### [Recorded data]
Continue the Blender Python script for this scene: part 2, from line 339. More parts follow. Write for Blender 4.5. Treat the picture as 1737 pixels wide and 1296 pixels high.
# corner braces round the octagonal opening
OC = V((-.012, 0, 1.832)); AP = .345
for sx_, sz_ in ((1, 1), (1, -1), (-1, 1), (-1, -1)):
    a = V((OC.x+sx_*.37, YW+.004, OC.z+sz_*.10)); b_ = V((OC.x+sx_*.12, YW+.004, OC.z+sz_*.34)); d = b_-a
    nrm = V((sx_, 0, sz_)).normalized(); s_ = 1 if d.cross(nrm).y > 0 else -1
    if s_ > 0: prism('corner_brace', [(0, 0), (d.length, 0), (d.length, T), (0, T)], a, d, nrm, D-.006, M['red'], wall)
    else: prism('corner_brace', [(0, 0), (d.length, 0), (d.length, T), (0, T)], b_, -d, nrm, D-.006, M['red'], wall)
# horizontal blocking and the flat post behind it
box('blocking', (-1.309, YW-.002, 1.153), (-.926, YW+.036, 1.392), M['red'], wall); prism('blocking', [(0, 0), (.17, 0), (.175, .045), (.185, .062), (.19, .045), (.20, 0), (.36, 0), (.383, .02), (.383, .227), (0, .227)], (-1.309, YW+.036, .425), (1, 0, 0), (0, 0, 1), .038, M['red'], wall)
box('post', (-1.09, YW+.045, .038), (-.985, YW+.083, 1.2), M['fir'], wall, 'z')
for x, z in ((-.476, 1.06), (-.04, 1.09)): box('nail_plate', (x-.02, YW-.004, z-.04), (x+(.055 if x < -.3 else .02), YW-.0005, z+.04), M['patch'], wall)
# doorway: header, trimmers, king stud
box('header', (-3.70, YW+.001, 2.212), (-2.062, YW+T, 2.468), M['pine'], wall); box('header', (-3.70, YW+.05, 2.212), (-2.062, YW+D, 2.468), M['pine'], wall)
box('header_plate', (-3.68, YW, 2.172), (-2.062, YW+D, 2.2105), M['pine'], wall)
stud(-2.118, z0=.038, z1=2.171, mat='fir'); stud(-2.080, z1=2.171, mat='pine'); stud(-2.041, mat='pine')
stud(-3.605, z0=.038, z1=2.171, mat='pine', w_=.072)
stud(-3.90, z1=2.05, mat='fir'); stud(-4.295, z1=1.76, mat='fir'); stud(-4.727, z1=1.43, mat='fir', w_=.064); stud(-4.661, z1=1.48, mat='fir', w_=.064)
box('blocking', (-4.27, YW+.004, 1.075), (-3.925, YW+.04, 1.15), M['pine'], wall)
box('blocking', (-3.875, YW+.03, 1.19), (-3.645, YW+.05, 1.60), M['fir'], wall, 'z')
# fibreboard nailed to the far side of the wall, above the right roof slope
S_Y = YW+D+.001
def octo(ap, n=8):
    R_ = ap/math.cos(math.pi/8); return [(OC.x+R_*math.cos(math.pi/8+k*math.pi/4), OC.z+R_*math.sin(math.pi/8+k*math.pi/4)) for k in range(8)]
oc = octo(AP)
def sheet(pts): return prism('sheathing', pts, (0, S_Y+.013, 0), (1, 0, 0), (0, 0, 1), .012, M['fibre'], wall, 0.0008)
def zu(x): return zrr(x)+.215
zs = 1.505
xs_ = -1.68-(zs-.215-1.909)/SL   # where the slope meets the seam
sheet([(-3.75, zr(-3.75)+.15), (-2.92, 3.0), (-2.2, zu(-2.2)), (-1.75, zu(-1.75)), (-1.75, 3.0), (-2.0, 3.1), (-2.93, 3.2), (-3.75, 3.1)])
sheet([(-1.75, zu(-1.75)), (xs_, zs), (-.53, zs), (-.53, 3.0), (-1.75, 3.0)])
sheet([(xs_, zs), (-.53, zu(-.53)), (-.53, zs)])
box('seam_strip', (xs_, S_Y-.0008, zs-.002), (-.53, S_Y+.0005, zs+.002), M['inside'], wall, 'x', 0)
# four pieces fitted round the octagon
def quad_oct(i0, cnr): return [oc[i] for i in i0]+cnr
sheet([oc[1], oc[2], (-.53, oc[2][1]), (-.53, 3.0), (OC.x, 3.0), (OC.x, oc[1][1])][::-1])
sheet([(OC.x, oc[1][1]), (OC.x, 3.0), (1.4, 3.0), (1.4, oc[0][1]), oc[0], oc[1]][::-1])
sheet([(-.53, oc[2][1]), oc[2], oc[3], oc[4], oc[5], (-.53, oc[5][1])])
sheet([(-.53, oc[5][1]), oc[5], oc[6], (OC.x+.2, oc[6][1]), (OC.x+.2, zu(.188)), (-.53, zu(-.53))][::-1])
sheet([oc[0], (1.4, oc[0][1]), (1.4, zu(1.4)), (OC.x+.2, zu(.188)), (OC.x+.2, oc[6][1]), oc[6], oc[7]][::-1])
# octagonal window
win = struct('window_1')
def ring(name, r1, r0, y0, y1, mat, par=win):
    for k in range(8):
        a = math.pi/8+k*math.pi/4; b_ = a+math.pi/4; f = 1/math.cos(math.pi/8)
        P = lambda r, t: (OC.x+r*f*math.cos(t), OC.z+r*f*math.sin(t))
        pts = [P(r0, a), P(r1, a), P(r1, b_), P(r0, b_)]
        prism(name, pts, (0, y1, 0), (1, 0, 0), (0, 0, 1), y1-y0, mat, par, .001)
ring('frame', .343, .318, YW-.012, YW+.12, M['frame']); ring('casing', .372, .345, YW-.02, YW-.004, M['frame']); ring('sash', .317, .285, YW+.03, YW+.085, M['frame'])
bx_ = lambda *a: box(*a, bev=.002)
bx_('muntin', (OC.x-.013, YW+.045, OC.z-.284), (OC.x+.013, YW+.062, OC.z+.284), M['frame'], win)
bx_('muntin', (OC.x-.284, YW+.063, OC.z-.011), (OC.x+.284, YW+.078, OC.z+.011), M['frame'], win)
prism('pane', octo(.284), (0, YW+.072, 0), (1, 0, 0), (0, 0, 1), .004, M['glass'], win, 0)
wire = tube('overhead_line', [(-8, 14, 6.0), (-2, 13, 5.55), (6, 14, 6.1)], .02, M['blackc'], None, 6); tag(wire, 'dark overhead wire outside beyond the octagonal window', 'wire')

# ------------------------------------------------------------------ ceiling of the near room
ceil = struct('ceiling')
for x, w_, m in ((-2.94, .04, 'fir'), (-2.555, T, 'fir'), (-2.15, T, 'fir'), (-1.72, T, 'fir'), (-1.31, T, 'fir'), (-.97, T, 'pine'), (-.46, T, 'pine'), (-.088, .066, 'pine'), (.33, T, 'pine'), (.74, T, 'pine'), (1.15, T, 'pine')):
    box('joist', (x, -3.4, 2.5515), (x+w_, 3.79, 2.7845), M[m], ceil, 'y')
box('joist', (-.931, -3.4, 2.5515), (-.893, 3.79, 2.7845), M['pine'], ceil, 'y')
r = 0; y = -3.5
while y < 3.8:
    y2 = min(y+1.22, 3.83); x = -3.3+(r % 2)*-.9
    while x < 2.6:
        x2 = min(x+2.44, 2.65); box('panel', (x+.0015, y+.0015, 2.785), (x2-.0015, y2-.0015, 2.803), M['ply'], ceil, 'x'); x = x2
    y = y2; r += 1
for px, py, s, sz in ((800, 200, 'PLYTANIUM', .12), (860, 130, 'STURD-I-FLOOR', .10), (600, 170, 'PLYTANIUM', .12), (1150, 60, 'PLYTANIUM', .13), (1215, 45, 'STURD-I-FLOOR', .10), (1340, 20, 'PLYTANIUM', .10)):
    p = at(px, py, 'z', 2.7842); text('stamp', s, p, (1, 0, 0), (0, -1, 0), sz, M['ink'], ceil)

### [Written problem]
Write the listing out again, exactly as it reads.

### [Output]
Continue the Blender Python script for this scene: part 2, from line 339. More parts follow. Write for Blender 4.5. Treat the picture as 1737 pixels wide and 1296 pixels high.
# corner braces round the octagonal opening
OC = V((-.012, 0, 1.832)); AP = .345
for sx_, sz_ in ((1, 1), (1, -1), (-1, 1), (-1, -1)):
    a = V((OC.x+sx_*.37, YW+.004, OC.z+sz_*.10)); b_ = V((OC.x+sx_*.12, YW+.004, OC.z+sz_*.34)); d = b_-a
    nrm = V((sx_, 0, sz_)).normalized(); s_ = 1 if d.cross(nrm).y > 0 else -1
    if s_ > 0: prism('corner_brace', [(0, 0), (d.length, 0), (d.length, T), (0, T)], a, d, nrm, D-.006, M['red'], wall)
    else: prism('corner_brace', [(0, 0), (d.length, 0), (d.length, T), (0, T)], b_, -d, nrm, D-.006, M['red'], wall)
# horizontal blocking and the flat post behind it
box('blocking', (-1.309, YW-.002, 1.153), (-.926, YW+.036, 1.392), M['red'], wall); prism('blocking', [(0, 0), (.17, 0), (.175, .045), (.185, .062), (.19, .045), (.20, 0), (.36, 0), (.383, .02), (.383, .227), (0, .227)], (-1.309, YW+.036, .425), (1, 0, 0), (0, 0, 1), .038, M['red'], wall)
box('post', (-1.09, YW+.045, .038), (-.985, YW+.083, 1.2), M['fir'], wall, 'z')
for x, z in ((-.476, 1.06), (-.04, 1.09)): box('nail_plate', (x-.02, YW-.004, z-.04), (x+(.055 if x < -.3 else .02), YW-.0005, z+.04), M['patch'], wall)
# doorway: header, trimmers, king stud
box('header', (-3.70, YW+.001, 2.212), (-2.062, YW+T, 2.468), M['pine'], wall); box('header', (-3.70, YW+.05, 2.212), (-2.062, YW+D, 2.468), M['pine'], wall)
box('header_plate', (-3.68, YW, 2.172), (-2.062, YW+D, 2.2105), M['pine'], wall)
stud(-2.118, z0=.038, z1=2.171, mat='fir'); stud(-2.080, z1=2.171, mat='pine'); stud(-2.041, mat='pine')
stud(-3.605, z0=.038, z1=2.171, mat='pine', w_=.072)
stud(-3.90, z1=2.05, mat='fir'); stud(-4.295, z1=1.76, mat='fir'); stud(-4.727, z1=1.43, mat='fir', w_=.064); stud(-4.661, z1=1.48, mat='fir', w_=.064)
box('blocking', (-4.27, YW+.004, 1.075), (-3.925, YW+.04, 1.15), M['pine'], wall)
box('blocking', (-3.875, YW+.03, 1.19), (-3.645, YW+.05, 1.60), M['fir'], wall, 'z')
# fibreboard nailed to the far side of the wall, above the right roof slope
S_Y = YW+D+.001
def octo(ap, n=8):
    R_ = ap/math.cos(math.pi/8); return [(OC.x+R_*math.cos(math.pi/8+k*math.pi/4), OC.z+R_*math.sin(math.pi/8+k*math.pi/4)) for k in range(8)]
oc = octo(AP)
def sheet(pts): return prism('sheathing', pts, (0, S_Y+.013, 0), (1, 0, 0), (0, 0, 1), .012, M['fibre'], wall, 0.0008)
def zu(x): return zrr(x)+.215
zs = 1.505
xs_ = -1.68-(zs-.215-1.909)/SL   # where the slope meets the seam
sheet([(-3.75, zr(-3.75)+.15), (-2.92, 3.0), (-2.2, zu(-2.2)), (-1.75, zu(-1.75)), (-1.75, 3.0), (-2.0, 3.1), (-2.93, 3.2), (-3.75, 3.1)])
sheet([(-1.75, zu(-1.75)), (xs_, zs), (-.53, zs), (-.53, 3.0), (-1.75, 3.0)])
sheet([(xs_, zs), (-.53, zu(-.53)), (-.53, zs)])
box('seam_strip', (xs_, S_Y-.0008, zs-.002), (-.53, S_Y+.0005, zs+.002), M['inside'], wall, 'x', 0)
# four pieces fitted round the octagon
def quad_oct(i0, cnr): return [oc[i] for i in i0]+cnr
sheet([oc[1], oc[2], (-.53, oc[2][1]), (-.53, 3.0), (OC.x, 3.0), (OC.x, oc[1][1])][::-1])
sheet([(OC.x, oc[1][1]), (OC.x, 3.0), (1.4, 3.0), (1.4, oc[0][1]), oc[0], oc[1]][::-1])
sheet([(-.53, oc[2][1]), oc[2], oc[3], oc[4], oc[5], (-.53, oc[5][1])])
sheet([(-.53, oc[5][1]), oc[5], oc[6], (OC.x+.2, oc[6][1]), (OC.x+.2, zu(.188)), (-.53, zu(-.53))][::-1])
sheet([oc[0], (1.4, oc[0][1]), (1.4, zu(1.4)), (OC.x+.2, zu(.188)), (OC.x+.2, oc[6][1]), oc[6], oc[7]][::-1])
# octagonal window
win = struct('window_1')
def ring(name, r1, r0, y0, y1, mat, par=win):
    for k in range(8):
        a = math.pi/8+k*math.pi/4; b_ = a+math.pi/4; f = 1/math.cos(math.pi/8)
        P = lambda r, t: (OC.x+r*f*math.cos(t), OC.z+r*f*math.sin(t))
        pts = [P(r0, a), P(r1, a), P(r1, b_), P(r0, b_)]
        prism(name, pts, (0, y1, 0), (1, 0, 0), (0, 0, 1), y1-y0, mat, par, .001)
ring('frame', .343, .318, YW-.012, YW+.12, M['frame']); ring('casing', .372, .345, YW-.02, YW-.004, M['frame']); ring('sash', .317, .285, YW+.03, YW+.085, M['frame'])
bx_ = lambda *a: box(*a, bev=.002)
bx_('muntin', (OC.x-.013, YW+.045, OC.z-.284), (OC.x+.013, YW+.062, OC.z+.284), M['frame'], win)
bx_('muntin', (OC.x-.284, YW+.063, OC.z-.011), (OC.x+.284, YW+.078, OC.z+.011), M['frame'], win)
prism('pane', octo(.284), (0, YW+.072, 0), (1, 0, 0), (0, 0, 1), .004, M['glass'], win, 0)
wire = tube('overhead_line', [(-8, 14, 6.0), (-2, 13, 5.55), (6, 14, 6.1)], .02, M['blackc'], None, 6); tag(wire, 'dark overhead wire outside beyond the octagonal window', 'wire')

# ------------------------------------------------------------------ ceiling of the near room
ceil = struct('ceiling')
for x, w_, m in ((-2.94, .04, 'fir'), (-2.555, T, 'fir'), (-2.15, T, 'fir'), (-1.72, T, 'fir'), (-1.31, T, 'fir'), (-.97, T, 'pine'), (-.46, T, 'pine'), (-.088, .066, 'pine'), (.33, T, 'pine'), (.74, T, 'pine'), (1.15, T, 'pine')):
    box('joist', (x, -3.4, 2.5515), (x+w_, 3.79, 2.7845), M[m], ceil, 'y')
box('joist', (-.931, -3.4, 2.5515), (-.893, 3.79, 2.7845), M['pine'], ceil, 'y')
r = 0; y = -3.5
while y < 3.8:
    y2 = min(y+1.22, 3.83); x = -3.3+(r % 2)*-.9
    while x < 2.6:
        x2 = min(x+2.44, 2.65); box('panel', (x+.0015, y+.0015, 2.785), (x2-.0015, y2-.0015, 2.803), M['ply'], ceil, 'x'); x = x2
    y = y2; r += 1
for px, py, s, sz in ((800, 200, 'PLYTANIUM', .12), (860, 130, 'STURD-I-FLOOR', .10), (600, 170, 'PLYTANIUM', .12), (1150, 60, 'PLYTANIUM', .13), (1215, 45, 'STURD-I-FLOOR', .10), (1340, 20, 'PLYTANIUM', .10)):
    p = at(px, py, 'z', 2.7842); text('stamp', s, p, (1, 0, 0), (0, -1, 0), sz, M['ink'], ceil)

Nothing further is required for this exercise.